Using MoTR to Probe Agreement Processing in Russian.
Metehan Oğuz, Cui Ding, Ethan Gotlieb Wilcox, Zuzanna Fuchs
Abstract
Open AccessOne important distinction in the syntax literature is between agreement that is external to the nominal phrase and agreement that is internal to it (sometimes called concord). How this type of agreement impacts sentence processing, however, is not well understood. In this paper, we ask whether agreement errors are processed differently based on their internal vs. external status. We investigate this question in Russian, a Slavic language that has a rich morphological agreement system and flexible word order, allowing us to control for several confounds.
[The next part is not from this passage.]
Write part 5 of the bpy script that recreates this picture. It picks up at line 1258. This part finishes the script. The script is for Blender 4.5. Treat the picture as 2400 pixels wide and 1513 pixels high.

Our results are not fully conclusive but do provide moderate evidence that processing of agreement is modulated by internal vs. external status. We measure real-time language processing using Mouse Tracking for Reading (MoTR), a new web-deployable measurement tool that has been argued to improve over previous methods (e.g., self-paced reading) but has so far been tested only in English, and never for agreement processing phenomena. We find that MoTR can successfully pick up differences in our factorized psycholinguistic experiment in Russian, validating MoTR as a reliable tool for investigating agreement (error) processing. A direct comparison with existing data collected using in-lab eye-tracking-while-reading with similar experimental materials (Fuchs et al., 2025) suggests MoTR data yields larger effect sizes than does eye-tracking data.